Friday 21st November 2008

European CEO recommends… Budapest

It’s one of Europe’s most popular meetings and incentives destinations – and perfect for a short break. Sue Dobson explores a tale of two cities

The River Danube winds through the heart of Hungary’s capital. On its western bank, Buda’s monumental Hapsburg palace crowns a green, wooded and craggy hill, where the pinnacled spire of Mátyás church soars above a colourful glazed tile roof and a dark interior painted in patterns reminiscent of Turkish carpets. Nearby, fairytale towers and turrets define the strange folly that is Fishermen’s Bastion, with stone arches framing a picture-perfect view of the country’s striking, Westminster look-alike parliament buildings across the river in the contrasting flatlands of Pest. The two ancient rival towns, Buda and Pest, were united in 1873 by the sturdy girders of the Chain Bridge.

Its wide streets and squares lined with elegant Austro-Hungarian Empire architecture and flourishes of Art Nouveau, Pest is the lively, 21st-century side of the city. Centre of business, shopping, culture and nightlife, it buzzes with cool cafés, hip bars and clubs, sleek restaurants and stylish luxury hotels.

Leafy Ándrassy boulevard, Budapest’s UNESCO-listed answer to the Champs Elysées, is home to the opulent State Opera House with its frescoed ceilings, gilded walls and fine acoustics. The former booking office across the road has become the Callas Café, brilliantly imagined by British interior designer David Collins. Under vaulted ceilings and soaring, ornate plaster and mosaic-decorated arches, it retains the traditional feel of the lovely old Budapest coffee houses, yet works superbly as a café-brasserie by day and at night slips seamlessly into a lively restaurant and bar. Louis Vuitton and Chanel have boutiques nearby.

Heartland of the city’s café society for nearly a century, the gloriously extravagant New York café and restaurant has been triumphantly resurrected as part of the long-awaited New York Palace hotel. Built around an atrium, the hotel is fashionably modern and boasts an extraordinary Ice Cave spa.

Countless underground thermal springs turned Budapest into one of Europe’s great spa cities. Classy though the 5-star hotel versions are, there’s nothing like experiencing the traditional style. Join locals in the outdoor pools of the neo-baroque Széchenyi Spa Baths, swim alongside marble columns in the Art Nouveau setting of the Géllert, or allow your body to be steamed and pummelled amid the grandeur of a 16th-century Ottoman bath palace.

From Roman mosaics, Gothic spires, neo-Classical domes and a Byzantine synagogue to fancy Baroque façades and sinuous Secessionist lines, Budapest wears its long history for all to admire. Many of the most important buildings date from 1896, when Hungary went on a building spree to celebrate the Magyar millennium.
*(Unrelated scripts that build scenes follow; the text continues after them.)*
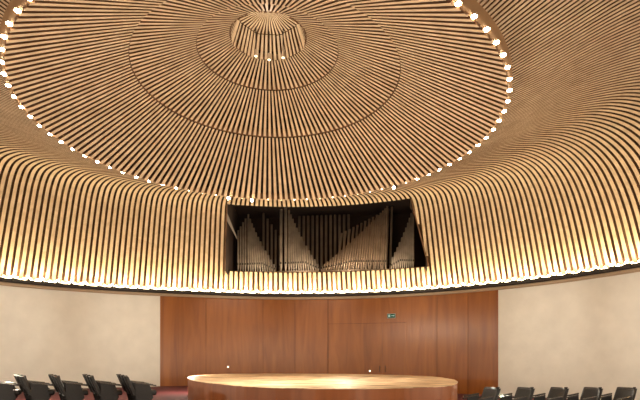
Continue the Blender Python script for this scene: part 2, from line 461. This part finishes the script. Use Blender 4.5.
for ua,ub in((229,272),(274,318),(320,389),(391,420)):
    xa,xb=T(ua),T(ub); V,F=box((xa+xb)/2,.5,.08,xb-xa-.05,.9,.16); bevel(mk('wind_chest',V,F,M_chest,organ),.02)
# ---------------------------------------------------------------- chairs
def make_chair(loc,rz,label,group):
    e=empty('auditorium_chair',loc,rz); tag(e,label,'chair',group)
    V=[];F=[];nx=8;nz=6
    for s in(0,1):
        for j in range(nz+1):
            for i in range(nx+1):
                x=(i/nx-.5)*.46; z=.32+.46*j/nz; tt=j/nz
                wv=1-.05*tt**3
                y=.13+.20*tt+.02*(1-abs(2*i/nx-1)**2)+(.09 if s else 0)
                V.append((x*wv,y,z))
    N=(nx+1)*(nz+1)
    for s in(0,1):
        for j in range(nz):
            for i in range(nx):
                a=s*N+j*(nx+1)+i; F.append((a,a+1,a+nx+2,a+nx+1) if s==0 else (a,a+nx+1,a+nx+2,a+1))
    def edge(l):
        for a,b in zip(l[:-1],l[1:]): F.append((a,b,b+N,a+N))
    edge([i for i in range(nx+1)]); edge([nz*(nx+1)+i for i in range(nx+1)])
    edge([j*(nx+1) for j in range(nz+1)]); edge([j*(nx+1)+nx for j in range(nz+1)])
    bevel(mk('backrest',V,F,M_uph,e,True),.015,3)
    V,F=box(0,-.08,.38,.44,.48,.13); bevel(mk('seat',V,F,M_uph,e),.045,3)
    for sx in(-1,1):
        V=[(sx*.255+dx*.026,y,z) for dx in(-1,1) for y,z in((-.30,.54),(.18,.60),(.18,.63),(-.30,.57))]
        F=[(0,1,2,3),(4,7,6,5),(0,4,5,1),(1,5,6,2),(2,6,7,3),(3,7,4,0)]
        bevel(mk('armrest',V,F,M_arm,e),.010)
        V=[(sx*.255+dx*.018,y,z) for dx in(-1,1) for y,z in((-.22,.27),(-.05,.0),(.09,.0),(.17,.30),(.16,.60),(-.14,.56))]
        F=[tuple(range(6)),tuple(reversed(range(6,12)))]+[(i,(i+1)%6,6+(i+1)%6,6+i) for i in range(6)]
        bevel(mk('side_panel',V,F,M_uph,e),.01)
    return e
def copy_tree(src,loc,rz,label,group):
    e=src.copy(); sc.collection.objects.link(e); e.location=loc; e.rotation_euler=(0,0,rz); e['label']=label; e['group']=group
    for ch in src.children:
        q=ch.copy(); q.parent=e; sc.collection.objects.link(q)
    return e
def cam2w(u,d,z):
    X=(u-320)/509.6*d
    return Vector((X*cos(yaw)+d*sin(yaw),-X*sin(yaw)+d*cos(yaw)-D,z))
src=None
for us,d0,z,rz,ks,du,lab,grp in (([6,40,74,108,142],12.5,0,radians(110),(0,1,2),-4,'black upholstered auditorium chair on the raised carpet tier','chairs on the raised tier'),
                 ([480,514,548,582,616],12.9,FLOOR,radians(-72),(0,-1),0,'black upholstered auditorium chair on the lower carpet floor','chairs on the lower floor')):
    for u in us:
        for kx in ks:
            q=cam2w(u+du*kx,d0+.74*kx,z)
            if src is None: src=make_chair(q,rz,lab,grp)
            else: copy_tree(src,q,rz,lab,grp)
# ---------------------------------------------------------------- lights
LC=(1,.885,.70)
def point(loc,e,col=LC,r=.1):
    l=bpy.data.lights.new('fill_light','POINT'); l.energy=e; l.color=col; l.shadow_soft_size=r
    o=bpy.data.objects.new('fill_light',l); o.location=loc; sc.collection.objects.link(o); return o
def spot(loc,tgt,e,ang,col=LC,r=.15,blend=.5):
    l=bpy.data.lights.new('aimed_spot','SPOT'); l.energy=e; l.color=col; l.spot_size=radians(ang); l.spot_blend=blend; l.shadow_soft_size=r
    o=bpy.data.objects.new('aimed_spot',l); o.location=loc; o.rotation_euler=(Vector(tgt)-Vector(loc)).to_track_quat('-Z','Y').to_euler()
    sc.collection.objects.link(o); return o
for i in range(8):
    a=radians(45*i+22); point(P(a,7.6,1.3 if i else 3.0),250 if i else 140,r=.05)  # unseen low fill lights, added to light the slats from below
point((0,-1,2.2),320,r=.05)  # added unseen fill at the middle of the hall
point((0,0,zo+.15),10,r=.05)  # unseen fill added to brighten the oculus recess
for i in range(4):
    spot(P(radians(-60+50*i),4.5,H(.45)),(1.0,2,0),600,60,r=.3)
spot((1,1,H(.53)),(1.0,1,0),2000,32,r=.2,blend=1)
for a in (-48,-28,-8,12,32,56,74):
    spot(P(radians(a),5.6,H(.44)),P(radians(a),13.3,2.8),480,32,(1,.92,.77),r=.3,blend=1)  # unseen spots added for light pools on the lower wall
for phi in washers:
    spot(P(phi,1.078*D,dip(phi,H(.2790))),P(phi,1.098*D,H(.36)),105,130,(1,.81,.47),r=.04,blend=.8)  # unseen spots added to strengthen the bulbs' glow up the slats
for u in (255,300,350,395):
    p=oc+tan*T(u)-nrm*.35; point((p.x,p.y,zl+.35),26,(1,.82,.6),r=.04)  # unseen fill lights added to brighten the organ pipes
w=bpy.data.worlds.new('world'); sc.world=w; w.use_nodes=True
w.node_tree.nodes['Background'].inputs[0].default_value=(.9,.6,.35,1); w.node_tree.nodes['Background'].inputs[1].default_value=.3
# ---------------------------------------------------------------- camera
cd=bpy.data.cameras.new('camera'); cam=bpy.data.objects.new('camera',cd); sc.collection.objects.link(cam); sc.camera=cam
cd.sensor_width=36; cd.lens=509.6*36/640; cd.shift_y=162.3/640
cam.location=(0,-D,EYE); cam.rotation_euler=(pi/2,0,-yaw); cd.clip_start=.05
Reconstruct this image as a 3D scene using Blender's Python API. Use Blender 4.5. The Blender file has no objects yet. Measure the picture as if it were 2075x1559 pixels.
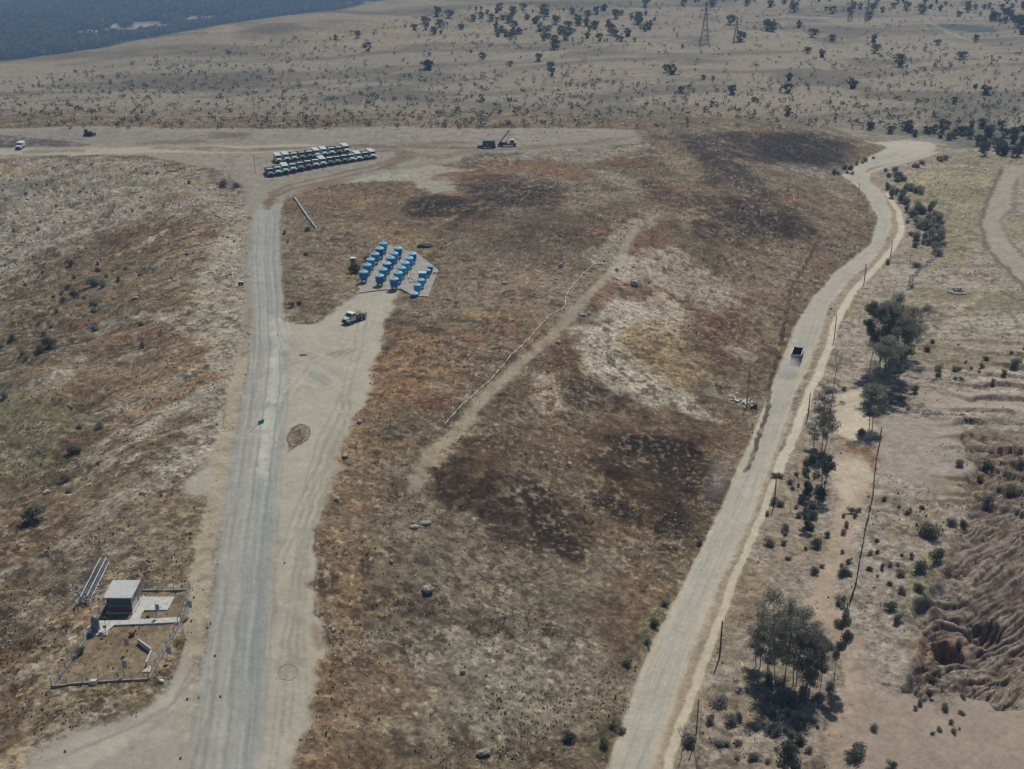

The underground Metro dates from this period. It was the first on continental Europe, and second only to London’s Tube.

The Liberty Monument atop Géllert Hill is one of the few Soviet-era landmarks still left in place. The symbolic Statue Park, out of town and worth the trip, is where many of the city’s monuments to communist power ended up. Amid the designer elegance of Ándrassy útca, a state-of-the-art museum presents a stark reminder of 20th-century life and times. Its setting, the former Nazi and dreaded ÁVO secret police headquarters, and its name, The House of Terror, say it all.

But Budapest, while remembering its past, has its eye on a glittering future. The Bank Centre’s four 10-storey towers, clad in polished granite and reflective glass that mirrors surrounding historical façades, take up a full city block at the heart of the banking and financial district.

Take a summer boat trip on the Danube, hop aboard the funicular that clambers up to the cobbled streets and squares of the Castle District, and get your fill of a world of great art in the numerous galleries. And for the sheer romance and beauty of it, stroll along the Pest embankment at night – Buda’s floodlit buildings are magnificent. Stay in some of the best hotels in Europe, enjoy the restaurants, the food and the nightlife. Budapest is a city that never ceases to surprise.